A will is like a dollar bill, a copy is not as good as the original document. If the original document cannot be found it is presumed that the will was revoked by physical destruction of the will, in the absence of evidence to the contrary submitted at a hearing to a judge.

Extrinsic Requirements

Any interested party can contest a will that appears valid on its face under the standards describe above on several grounds.

Two of these relate to the condition of the person signing the will at the time it was signed. The notarized witness statements create a presumption that these two conditions were met. But, that presumption can be overcome with other evidence from witnesses and/or documents or other kinds of evidence. These conditions are:

  • The document was procured from the person making it with duress or undue influence, even if the person making it did have "testamentary capacity."

  • The person making it lacked testamentary capacity which is also a two part test. The first part is that the person making it knows who their family and the "natural objects of their bounty are", knows in general terms what they own, and knows what a will is intended to do and is capable of understanding the general outlines of what it does.

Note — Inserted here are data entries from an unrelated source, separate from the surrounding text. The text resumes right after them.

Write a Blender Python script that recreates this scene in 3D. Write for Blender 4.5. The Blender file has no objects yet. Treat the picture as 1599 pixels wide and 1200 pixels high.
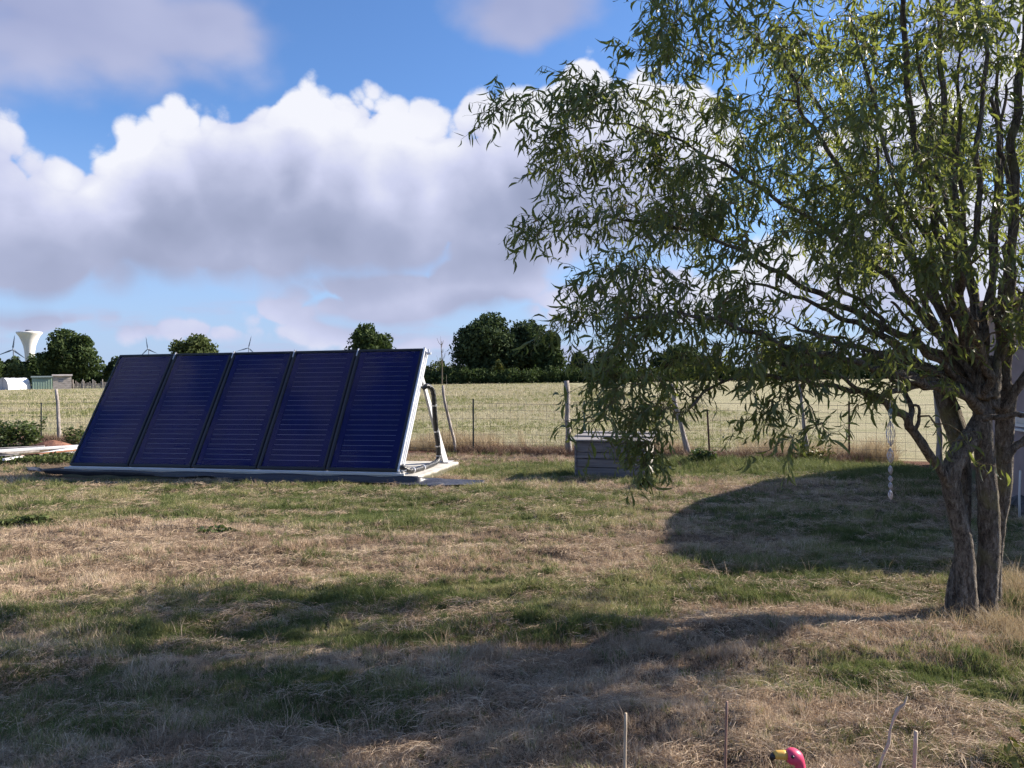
import bpy, math, random
import numpy as np
from mathutils import Vector, Matrix, Euler

random.seed(7)
RNG = np.random.default_rng(7)
R = math.radians
scene = bpy.context.scene
COL = scene.collection

# ------------------------------------------------------------------ camera
FPX = 1200.0                      # focal length in pixels of the 1599 px wide photograph
CAMH = 1.6
pitch = math.atan(13.0 / FPX)     # slightly downwards
roll = R(0.7)
fwd = Vector((0, math.cos(pitch), -math.sin(pitch)))
rt0 = Vector((1, 0, 0))
up0 = rt0.cross(fwd)
rt = rt0 * math.cos(roll) - up0 * math.sin(roll)
up = up0 * math.cos(roll) + rt0 * math.sin(roll)
cam_data = bpy.data.cameras.new('camera')
cam = bpy.data.objects.new('camera', cam_data)
COL.objects.link(cam)
M = Matrix.Identity(4)
for i in range(3):
    M[i][0] = rt[i]; M[i][1] = up[i]; M[i][2] = -fwd[i]
M[0][3], M[1][3], M[2][3] = 0, 0, CAMH
cam.matrix_world = M
cam_data.sensor_width = 36.0
cam_data.lens = FPX / 1599.0 * 36.0
cam_data.clip_start = 0.05
cam_data.clip_end = 12000
scene.camera = cam

# ------------------------------------------------------------------ light, exposure
SUN_EL, SUN_AZ = R(29), R(18)     # azimuth measured from +X towards +Y
sun_dir = Vector((math.cos(SUN_EL) * math.cos(SUN_AZ), math.cos(SUN_EL) * math.sin(SUN_AZ), math.sin(SUN_EL)))
sd = bpy.data.lights.new('sun', 'SUN')
sd.energy = 4.9
sd.angle = R(0.53)
sd.color = (1.0, 0.90, 0.77)
sun = bpy.data.objects.new('sun', sd)
COL.objects.link(sun)
sun.rotation_euler = sun_dir.to_track_quat('Z', 'Y').to_euler()
sun.location = sun_dir * 60
scene.view_settings.view_transform = 'Standard'
scene.view_settings.look = 'None'
scene.view_settings.exposure = 1.25
scene.view_settings.gamma = 1.0
scene.view_settings.use_curve_mapping = False
SKY_STRENGTH = 0.065
scene.cycles.use_denoising = True
scene.cycles.denoising_prefilter = 'NONE'
scene.cycles.max_bounces = 5
scene.cycles.diffuse_bounces = 2
scene.cycles.glossy_bounces = 2
scene.cycles.transmission_bounces = 3
scene.cycles.transparent_max_bounces = 8
scene.cycles.use_adaptive_sampling = True
scene.cycles.adaptive_threshold = 0.02
scene.cycles.caustics_reflective = False
scene.cycles.caustics_refractive = False


# ------------------------------------------------------------------ pixel helpers (photograph -> real place)
def ray(px, py):
    return fwd + rt * ((px - 799.5) / FPX) + up * ((600 - py) / FPX)


def P(px, py, depth):
    r = ray(px, py)
    t = depth / r.y
    return Vector((r.x * t, depth, CAMH + r.z * t))


def G(px, py, z=0.0):
    r = ray(px, py)
    t = (z - CAMH) / r.z
    return Vector((r.x * t, r.y * t, z))


def azel(px, py):
    r = ray(px, py).normalized()
    return math.atan2(r.x, r.y), math.asin(r.z)


# ------------------------------------------------------------------ node helper
class NT:
    def __init__(s, tree):
        s.t = tree; s.n = tree.nodes; s.l = tree.links

    def put(s, sock, v):
        if isinstance(v, bpy.types.NodeSocket):
            s.l.new(v, sock)
        elif v is not None:
            if hasattr(sock, 'default_value'):
                dv = sock.default_value
                if hasattr(dv, '__len__') and not hasattr(v, '__len__'):
                    v = [v] * len(dv)
                if hasattr(dv, '__len__') and len(dv) == 4 and len(v) == 3:
                    v = tuple(v) + (1.0,)
                sock.default_value = v

    def node(s, typ, **props):
        nd = s.n.new(typ)
        for k, v in props.items():
            setattr(nd, k, v)
        return nd

    def m(s, op, a, b=None, c=None, clamp=False):
        nd = s.node('ShaderNodeMath', operation=op, use_clamp=clamp)
        for i, v in enumerate((a, b, c)):
            if v is not None:
                s.put(nd.inputs[i], v)
        return nd.outputs[0]

    def v(s, op, a, b=None, c=None, scale=None):
        nd = s.node('ShaderNodeVectorMath', operation=op)
        for i, x in enumerate((a, b, c)):
            if x is not None:
                s.put(nd.inputs[i], x)
        if scale is not None:
            s.put(nd.inputs['Scale'], scale)
        return nd.outputs['Value'] if op in ('LENGTH', 'DOT_PRODUCT', 'DISTANCE') else nd.outputs[0]

    def noise(s, vec, scale, detail=4, rough=0.55, dist=0.0, out=0):
        nd = s.node('ShaderNodeTexNoise')
        s.put(nd.inputs['Vector'], vec); s.put(nd.inputs['Scale'], scale)
        s.put(nd.inputs['Detail'], detail); s.put(nd.inputs['Roughness'], rough)
        s.put(nd.inputs['Distortion'], dist)
        return nd.outputs[out]

    def ramp(s, fac, stops, interp='LINEAR'):
        nd = s.node('ShaderNodeValToRGB')
        cr = nd.color_ramp; cr.interpolation = interp
        while len(cr.elements) < len(stops):
            cr.elements.new(0.5)
        for e, (p, c) in zip(cr.elements, stops):
            e.position = p
            e.color = tuple(c) + (1.0,) if len(c) == 3 else c
        s.put(nd.inputs[0], fac)
        return nd.outputs[0]

    def mix(s, fac, a, b, mode='MIX'):
        nd = s.node('ShaderNodeMix', data_type='RGBA', blend_type=mode)
        s.put(nd.inputs[0], fac); s.put(nd.inputs[6], a); s.put(nd.inputs[7], b)
        return nd.outputs[2]

    def sstep(s, x, lo, hi):
        nd = s.node('ShaderNodeMapRange', interpolation_type='SMOOTHSTEP')
        s.put(nd.inputs[0], x); s.put(nd.inputs[1], lo); s.put(nd.inputs[2], hi)
        return nd.outputs[0]

    def xyz(s, vec):
        nd = s.node('ShaderNodeSeparateXYZ'); s.put(nd.inputs[0], vec)
        return nd.outputs

    def comb(s, x, y, z):
        nd = s.node('ShaderNodeCombineXYZ')
        s.put(nd.inputs[0], x); s.put(nd.inputs[1], y); s.put(nd.inputs[2], z)
        return nd.outputs[0]


# ------------------------------------------------------------------ sky with cumulus clouds (by direction)
world = bpy.data.worlds.new('World')
scene.world = world
world.use_nodes = True
world.node_tree.nodes.clear()

# cumulus bank as the photograph shows it: centre and half sizes (in photograph pixels, turned into angles)
PUFFS = [(-10, 265, 120, 118), (60, 270, 80, 90), (120, 340, 190, 115), (290, 300, 130, 110), (400, 270, 130, 110), (485, 240, 85, 88),
         (570, 240, 90, 82), (655, 260, 90, 85), (755, 270, 115, 100), (850, 250, 90, 110), (915, 200, 80, 95), (1000, 270, 150, 130),
         (380, 380, 280, 66), (60, 410, 170, 52), (620, 350, 240, 70), (800, 350, 200, 78), (560, 320, 230, 110), (250, 350, 260, 90),
         (640, 458, 190, 44), (760, 430, 110, 48), (440, 492, 75, 26), (500, 522, 130, 20), (250, 515, 90, 12), (80, 500, 120, 14), (650, 530, 60, 12), (1010, 470, 200, 40),
         (1250, 440, 190, 60), (1440, 400, 150, 110), (1560, 500, 140, 60), (1400, 210, 120, 60), (1640, 130, 100, 140), (1800, 330, 250, 150),
         (-250, 330, 260, 110), (2100, 480, 300, 60), (-500, 470, 250, 50)]


def make_density_group():
    """inputs: wobbled (azimuth, elevation) and a noise term; output: how deep inside a cloud that direction is"""
    g = bpy.data.node_groups.new('cloud_mass', 'ShaderNodeTree')
    g.interface.new_socket(name='P', in_out='INPUT', socket_type='NodeSocketVector')
    g.interface.new_socket(name='D', in_out='OUTPUT', socket_type='NodeSocketFloat')
    N = NT(g)
    gi = g.nodes.new('NodeGroupInput'); go = g.nodes.new('NodeGroupOutput')
    acc = None
    for (px, py, rx, ry) in PUFFS:
        a, e = azel(px, py)
        k = math.cos(a)
        ra, re = rx / FPX * k * k, ry / FPX * k
        mp = N.v('MULTIPLY_ADD', gi.outputs[0], (1 / ra, 1 / re, 0), (-a / ra, -e / re, 0))
        ln = N.v('LENGTH', mp)
        # small clouds must not swell: depth is measured in real angle, not in their own size
        kq = min(ra, re) * (14 if min(ra, re) > .045 else 24)
        d = N.m('MULTIPLY_ADD', ln, -kq, kq)
        acc = d if acc is None else N.m('SMOOTH_MAX', acc, d, 0.22)
    g.links.new(acc, go.inputs[0])
    return g


W = NT(world.node_tree)
dens = make_density_group()


def mass(v):
    gn = W.node('ShaderNodeGroup'); gn.node_tree = dens
    W.put(gn.inputs[0], v)
    return gn.outputs[0]


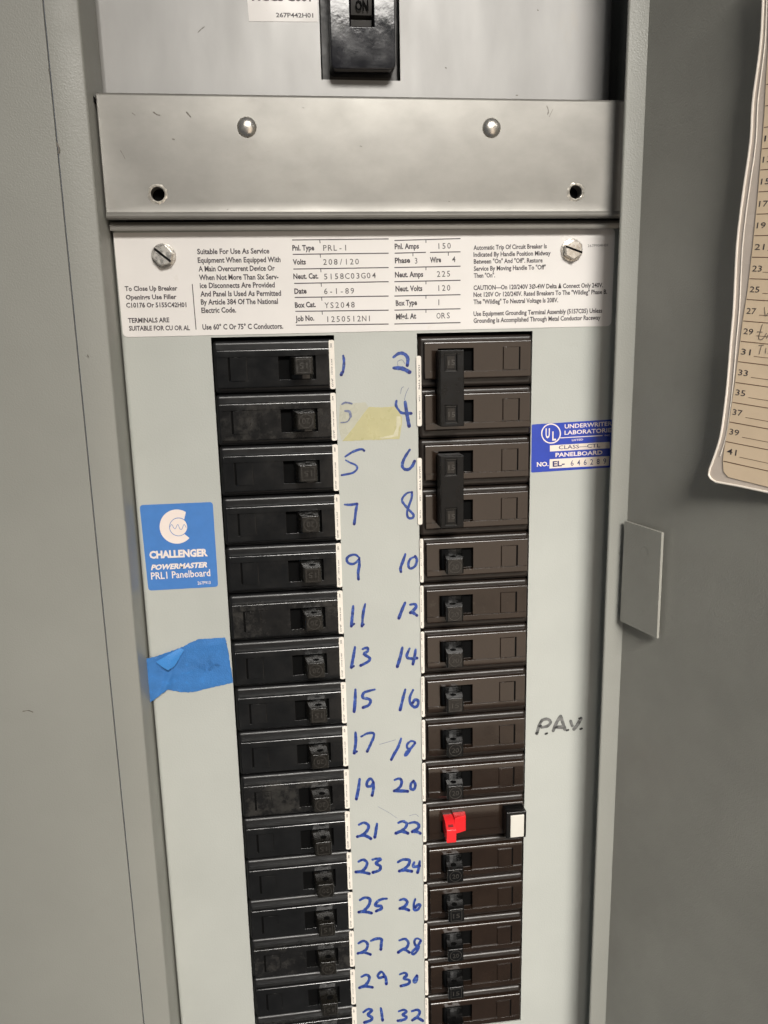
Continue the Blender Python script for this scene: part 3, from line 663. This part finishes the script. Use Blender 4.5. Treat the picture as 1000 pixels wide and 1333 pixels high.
# ------------------------------------------------------------------ breakers
def body_parts(root, pm, wide, plain=False):
    bm = bmesh.new(); box(bm, .25, 58.2, -.8, 14, -25.15, -.25)
    bevel(mk('housing', bm, pm + '2', root), 1.9, 6)
    bm = bmesh.new()
    if not plain:
        xs = [2.8, 9.4, 27.3, 42.15, 42.4, 50.2, 51.2, 56.4]; zs = [-21.2, -17.5, -17.3, -6.2, -2.65]
        m, l, w_, d = -4.0, -4.5, -4.55, -.92
        H = [[l]*7, [m, d, m, -4.0, -4.0, -3.4, m], [m, d, m, -3.6, w_, -3.4, m], [m]*7]
    else:
        xs = [2.8, 9.2, 22.5, 56.4]; zs = [-21.2, -17.6, -17.4, -10.3, -10.1, -2.65]
        m, l, d = -4.2, -4.4, -.9
        H = [[l]*3, [-3.7]*3, [m, d, m], [m, m, -3.7], [m, m, m]]
    hplate(bm, xs, zs, H, 0.0)
    if plain:
        es = [e for e in bm.edges if all(abs(v.co.z+2.65) < 1e-4 and v.co.y < -3 for v in e.verts)]
        bmesh.ops.bevel(bm, geom=es, offset=.9, segments=5, affect='EDGES', profile=.5); smooth(mk('face_plate', bm, pm, root), 28)
    else:
        crest(bm, (-2.65, -21.2)); bevel(mk('face_plate', bm, pm, root), .2, 3)
    bm = bmesh.new(); x1_ = 22.5 if plain else 27.3
    bm.faces.new([bm.verts.new((x, -.98, z)) for x, z in ((9.41, -17.3), (x1_-.01, -17.3), (x1_-.01, -6.21 if not plain else -10.2), (9.41, -6.21 if not plain else -10.2))])
    mk('slot_shade', bm, 'hole', root)  # black sheet paints deep shade into the shallow slot
    if not plain:
        bm = bmesh.new(); bm.faces.new([bm.verts.new((x, -3.5, z)) for x, z in ((50.21, -17.3), (51.19, -17.3), (51.19, -6.21), (50.21, -6.21))])
        mk('slit_shade', bm, 'hole', root)  # black sheet paints the shade inside the slit
    a, b = (-.05, 2.65) if wide else (-.3, 1.55)
    bm = bmesh.new(); prism(bm, [(x, -.98, z) for x, z in rpoly([(a, -.9), (b, -.9), (b, -24.5), (a, -24.5)], .9)], (0, .14, 0))
    s_ = mk('paper_strip', bm, 'strip', root)
    bm = bmesh.new()
    pl = None
    rnd = random.Random(3)
    x0 = a + (b-a)*(.55 if wide else .3)
    vs, fs, wdt = glyphs('CU-AL', .02)
    def vert_text(s, zc0, zlen, hh, xx):
        vs, fs, wdt = glyphs(s, .02); flip = -1
        vv = [bm.verts.new((xx - (y)*hh/CAPH*flip*-1, -1.03, zc0 - x*zlen/wdt)) for x, y in vs]
        for f in fs:
            try: bm.faces.new([vv[i] for i in f])
            except ValueError: pass
    hh = .8 if wide else .55
    vert_text('CU-AL', -1.8 if not wide else -2.0, 4.2, hh, x0+hh*.5)
    vert_text('HACR TYPE', -8, 7.5, hh*.7, x0+hh*.4)
    vert_text('20A', -20.8, 2.2, hh, x0+hh*.5)
    mk('strip_print', bm, 'ink', s_)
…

This basically rules out people with severe dementia. The second part is that if the person is not suffering from dementia but is suffering from hallucinations, that the hallucinations have not influenced the nature of the provisions contained in the will.

In practice, "undue influence" is the predominant ground for contesting wills that are formally valid on their face because testamentary capacity is a very low standard.

A will can also be contested on the grounds involving extrinsic evidence that:

  • A later validly executed document revoked the will, or

  • The document is a forgery.

If any of the issues related to extrinsic evidence are disputed, both the party contesting the will, and the party defending it, has a right to have that issue resolved in a jury trial, although often the right to a jury trial in a case like this is waived by the parties.

This is determined by making a reasonable inquiry before submitting the will and examining the physical document and the place where it was when it was discovered, closely. The inquiry should be very searching if the terms of the will are surprising, and can be fairly lax if the terms of the will are what was widely expected.

There is generally a notice given to all interested parties when a will is submitted to a court with probate jurisdiction to be given effect that contains a deadline to raise a contest along these lines. A will that is not submitted to a court with probate jurisdiction usually has no force or effect until that happen in most U.S. jurisdictions.

Public Policy

Even if the will is valid in general, some terms of the will may be invalid as a matter of public policy, or modified by statue, in certain circumstances. These exceptions can usually be determined on the face of the document or with minimal additional information (although "your mileage may vary" and cases where, for example, the cause of death or date of death is uncertain can be difficult).

For example, the following limitations are common:

  • A term in a will conditioning a gift at death on marrying or not marrying a particular person is void in most, if not all, U.S. states.

  • Under certain circumstances a will is required to leave certain minimum amounts to a surviving spouse and/or minor dependent children.

  • If a will appears to omit a child of the person making it by accident, it is modified in particular ways mandated by statute.

  • Will provisions making gifts at death or giving responsibilities to someone who murdered the person who wrote the will are void.

  • Some states invalidate provisions in favor of an ex-spouse upon divorce, unless a post-divorce document reaffirms those inheritances.

  • Certain kinds of words are given defined statutory meanings unless the express language of a will says otherwise, such as "by representation", or "if he survives me", that are not necessarily intuitive or in line with every day use of language.

It is usually necessary to review the probate court and case law in the state where the decedent was domiciled at death to determine if these limitations apply, ideally with a probate or estate administration lawyer.